We had lunch at the Blue Angels Diner. It turns out that Keith has been everyfrigginwhere in the U.S.; as we walked in he says, ”Oh, yeah, I’ve eaten here before”. We’re in a random Chicago neighborhood having somewhat random unexpected repairs made to Heather’s car, and Keith has been here before.

I give up.

By 1:30 we were fixed and back on the road.

And it rained.

And rained.

And we stopped four million times to pay tolls on the Illinois Tollway.

Then, at some point, Illinois ended and Wisconsin began.

And there was even more rain.

Somewhere down the road, the rain let up and we opted for a break. In the middle of nowhere we found a monstrous mall with an Old Navy, and Keith replaced the six-dollar sweatshirt with something more substantial. But that’s not what you want to hear about at all, so I’ll fast forward to LaCrosse, Wisconsin.

The city of LaCrosse has an old brewery with six very large distilling tanks. Along the left side of Route 53 South, these six tanks stand proudly, bearing the outer markings of LaCrosse beer cans gone wild in four-plus stories of yeasty glory. Now, I myself am not a beer connosiuer, but DAMN, that’s a lot of beer! The side of one can visibly lists the contents at over 14 MILLION fluid ounces. Here’s the coolest thing about the six pack though: whereas there are plenty of World’s Largest Things, not so many of them are actually functional. The World’s Largest Six Pack of Beer, being that it is a six-chamber distilling tank, is really full of (nearly) functional beer.

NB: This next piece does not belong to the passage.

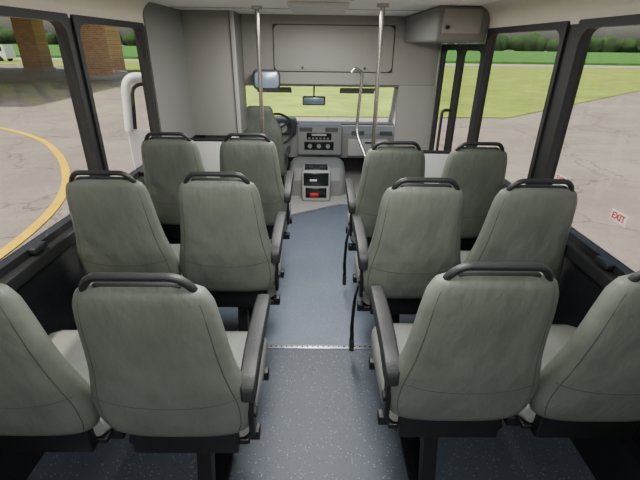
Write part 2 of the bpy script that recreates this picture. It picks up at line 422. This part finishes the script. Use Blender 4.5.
# ---------------- cab ----------------
r=root('cab_shell')
bm=bmesh.new()
def quadbox(bm,pts,th):
    a=[bm.verts.new(p) for p in pts]; b=[bm.verts.new((p[0],p[1],p[2]+th)) for p in pts]
    bm.faces.new(a); bm.faces.new(b[::-1]); n=len(pts)
    for i in range(n): bm.faces.new((a[i],a[(i+1)%n],b[(i+1)%n],b[i]))
quadbox(bm,[(-1.0,YF+0.05,1.25),(1.0,YF+0.05,1.25),(0.92,5.1,1.16),(-0.92,5.1,1.16)],0.05)
mesh('headliner',bm,M['trim'],r,False)
boxes('side_walls',[(0.98,1.03,YF+.05,5.75,-0.08,0.62),(-1.03,-0.98,5.25,5.75,-0.08,0.62),(0.98,1.03,YF+.05,4.45,0.62,1.25),(-1.03,-0.98,YF+.05,4.4,-0.08,1.25)],M['dash'],r)
for s in (-1,1):
    tube('a_pillar_%d'%(1 if s<0 else 2),[(s*0.93,5.08,1.17),(s*0.97,5.45,0.86),(s*1.0,5.85,0.58)],0.04,M['lightgrey'],r)
    tube('roof_rail_%d'%(1 if s<0 else 2),[(s*0.98,YF+.05,1.24),(s*0.93,5.1,1.17)],0.035,M['trim'],r)
boxes('firewall',[(-1.0,1.0,5.79,5.83,-0.08,0.56)],M['dashdark'],r)
bm=bmesh.new()
quadbox(bm,[(-0.98,5.83,0.53),(0.98,5.83,0.53),(0.9,6.7,0.30),(-0.9,6.7,0.30)],0.03)
quadbox(bm,[(-0.9,6.7,0.0),(0.9,6.7,0.0),(0.9,6.75,0.0),(-0.9,6.75,0.0)],0.33)
mesh('hood',bm,M['paint'],r,False)
w=root('window_%d'%i); i+=1
bm=bmesh.new(); vs=[bm.verts.new(p) for p in ((-0.93,5.1,1.17),(0.93,5.1,1.17),(1.0,5.85,0.58),(-1.0,5.85,0.58))]; bm.faces.new(vs)
mesh('windshield_glass',bm,M['windshield'],w,False)
box('side_glass',1.0,1.006,4.45,5.4,0.62,1.2,M['windshield'],w)
for k,x in enumerate((-0.5,0.45)):
    v=root('sun_visor'); o=box('visor',x-0.2,x+0.2,-0.07,0.07,-0.01,0.01,M['trim'],v,0.008); o.location=(0,4.98,1.13); o.rotation_euler=(math.radians(-25),0,0)

d=root('dashboard')
prof=[(5.20,0.30),(5.16,0.46),(5.15,0.62),(5.22,0.695),(5.36,0.71),(5.60,0.67),(5.77,0.59),(5.77,0.30),(5.5,0.30)]
loft('dash_body',[[(x,y,z) for y,z in prof] for x in (-0.97,-0.5,0,0.5,0.97)],M['dash'],d)
prof2=[(5.25,0.71),(5.37,0.722),(5.60,0.682),(5.77,0.61),(5.77,0.59),(5.3,0.67)]
loft('dash_top',[[(x,y,z+0.002) for y,z in prof2] for x in (-0.96,0.96)],M['dashdark'],d)
box('cluster_hood',-0.78,-0.26,5.06,5.35,0.60,0.775,M['dashdark'],d,0.03)
for k,x in enumerate((-0.60,-0.42)): cyl('gauge_%d'%k,(x,5.056,0.69),0.055,0.008,M['lightgrey'],d,(math.pi/2,0,0))
box('center_stack',-0.24,0.30,5.05,5.25,0.36,0.72,M['dash'],d,0.025)
box('radio',-0.13,0.17,5.04,5.055,0.555,0.635,M['screen'],d,0.004)
box('radio_display',-0.07,0.11,5.034,5.042,0.603,0.625,M['lightgrey'],d,0.002)
boxes('radio_buttons',[(-0.11+q*0.045,-0.085+q*0.045,5.034,5.042,0.565,0.582) for q in range(6)],M['dash'],d)
for k,x in enumerate((-0.09,0.02,0.13)): cyl('climate_knob_%d'%k,(x,5.035,0.48),0.026,0.03,M['dash'],d,(math.pi/2,0,0))
box('climate_panel',-0.16,0.20,5.043,5.055,0.43,0.53,M['screen'],d,0.004)
for k,(x,z) in enumerate(((-0.14,0.675),(0.17,0.675),(0.50,0.62),(0.85,0.62))):
    yy=5.042 if abs(x)<.2 else 5.14
    box('vent_%d'%k,x-0.075,x+0.075,yy,yy+0.02,z-0.025,z+0.025,M['screen'],d,0.006)
    boxes('vent_slats_%d'%k,[(x-0.07,x+0.07,yy-0.003,yy+0.002,z-0.018+q*0.012,z-0.014+q*0.012) for q in range(4)],M['dash'],d)
box('glovebox',0.38,0.88,5.12,5.2,0.34,0.55,M['lightgrey'],d,0.015)
box('glovebox_latch',0.59,0.67,5.11,5.125,0.50,0.52,M['dashdark'],d,0.003)

e=root('engine_cover')
pr=[(4.62,-0.02),(4.58,0.18),(4.66,0.31),(4.85,0.35),(5.03,0.345),(5.03,-0.02)]
rings=[]
for x,k in ((-0.33,0.80),(-0.29,0.95),(-0.24,1),(0.24,1),(0.29,0.95),(0.33,0.80)):
    rings.append([(x,4.9+(y-4.9)*(k if y<5 else 1),z*k if z>0 else z) for y,z in pr])
loft('cover',rings,M['dash'],e)
box('console',-0.17,0.15,4.42,4.72,-0.02,0.34,M['lightgrey'],e,0.03)
box('console_tray',-0.14,0.12,4.47,4.68,0.335,0.35,M['screen'],e,0.006)
box('console_bin',-0.15,0.13,4.41,4.44,0.17,0.32,M['screen'],e,0.01)
box('console_lower_bin',-0.13,0.11,4.41,4.44,0.03,0.15,M['screen'],e,0.01)
box('cup_red',-0.08,0.02,4.395,4.425,0.05,0.09,M['red'],e,0.008)
boxes('paper_label',[(-0.08,0.0,4.403,4.412,0.23,0.25)],M['labelwhite'],e)
for x in (-0.07,0.06): cyl('cup_holder_%d'%(x>0),(x,4.53,0.352),0.04,0.02,M['dashdark'],e)

# driver seat
ds=root('driver_seat',(-0.60,4.42,-0.02))
DV=[(0.30,0.20,0.04,0.03),(0.34,0.235,0.06,0.03),(0.5,0.245,0.065,0.01),(0.7,0.235,0.06,-0.02),(0.82,0.215,0.055,-0.035),(0.90,0.18,0.05,-0.04),(0.96,0.15,0.05,-0.045),(1.02,0.135,0.045,-0.05),(1.05,0.11,0.03,-0.05)]
loft('backrest',[ring(*l) for l in dense(DV,3)],M['seat'],ds)
box('cushion',-0.25,0.25,0.04,0.52,0.28,0.42,M['seat'],ds,0.04)
box('base',-0.2,0.2,0.05,0.48,0.0,0.29,M['blackmetal'],ds,0.02)
box('inner_armrest',0.25,0.29,0.02,0.34,0.50,0.56,M['dashdark'],ds,0.015)
sw=root('steering_wheel')
torus('rim',0.19,0.015,M['black'],sw,(-0.48,4.90,0.70),(math.radians(58),0,0))
cyl('hub',(-0.48,4.91,0.695),0.06,0.05,M['dashdark'],sw,(math.radians(58),0,0))
tube('column',[(-0.48,4.92,0.69),(-0.48,5.07,0.62)],0.03,M['dashdark'],sw)
for k,a in enumerate((0,120,240)):
    a=math.radians(a+90+180); ca,sa=math.cos(a),math.sin(a); t=math.radians(58)
    tube('spoke_%d'%(k+1),[(-0.48,4.905,0.695),(-0.48+0.19*ca,4.90+0.19*sa*math.cos(t),0.70+0.19*sa*math.sin(t))],0.012,M['black'],sw)
# mirrors
m1=root('rear_view_mirror')
box('housing',-0.18,0.09,5.04,5.07,0.955,1.06,M['dashdark'],m1,0.014); box('glass',-0.165,0.075,5.034,5.042,0.968,1.047,M['mirror'],m1,0.003)
tube('stalk',[(-0.045,5.06,1.05),(-0.045,5.1,1.16)],0.01,M['dashdark'],m1)
m2=root('passenger_view_mirror')
def mir(hw,hz,r0,y0,y1,name,m):
    pts=rrect(-hw,hw,-hz,hz,r0,8)
    return loft(name,[[(p[0]*0.93,y0,p[1]*0.9) for p in pts],[(p[0],y0+0.006,p[1]) for p in pts],[(p[0],y1,p[1]) for p in pts],[(p[0]*0.85,y1+0.012,p[1]*0.8) for p in pts]],m,m2)
o=mir(0.13,0.088,0.045,-0.02,0.02,'housing',M['dashdark']); o2=mir(0.112,0.072,0.035,-0.026,-0.016,'glass',M['mirror'])
for q in (o,o2): q.location=(-0.49,4.19,1.295); q.rotation_euler=(math.radians(4),0,math.radians(8))
tube('bracket',[(-0.49,4.21,1.32),(-0.49,YF,1.34)],0.012,M['dashdark'],m2)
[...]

Sadly we’d gotten to LaCrosse too late for the brewery tour and gift shop, but felt at least a little vindicated that after the detour in Chicago, we still got to see the World’s Largest Six Pack of Beer. Instead, we found a park alongside the Mississippi river with a mildly stereotypical statue of Hiawatha. It would seem that “mildly sterotypical” is more palatable than “blatantly racist”, as the plaque indicated that the statue had gone up at some point in the sixties. Our tour guide book mentioned that the statue had gone up significantly earlier than that, and that it had borne the inscription “Me Welcome You to LaCrosse”. The photo in the book was also not the same as the statue we saw in person (the one in the book was actually more artistic and less offensive than the new one). At some point someone pulled a switch, maybe for the better, maybe for the worse. You’d have to go see it for youself to judge.





Keith tried to hug the beer. There may have been too much beer for such a gesture to be properly appreciated.

We left LaCrosse pretty sure we’d be falling short of our goal of ending the day in Souix Falls, South Dakota. Rochester, Minnesota certainly fit that bill, though the Holiday Inn was considered by all to be a step up from the Red Roof Inn we were originally going to stop at.

And that’s that. One new radiator fan and about two hundred fewer miles than we had wanted to complete, but we got to see beer. Lots of it.


And somehow made it through without tapping any of the tanks.

1 Comments:

Blogger Alotta Errata said...

this is starting to remind me of the time Amanda drove cross country.. only her car broke down in the middle of NOWHERE and the only mechanic was at his son's softball game and couldn't come in for a while.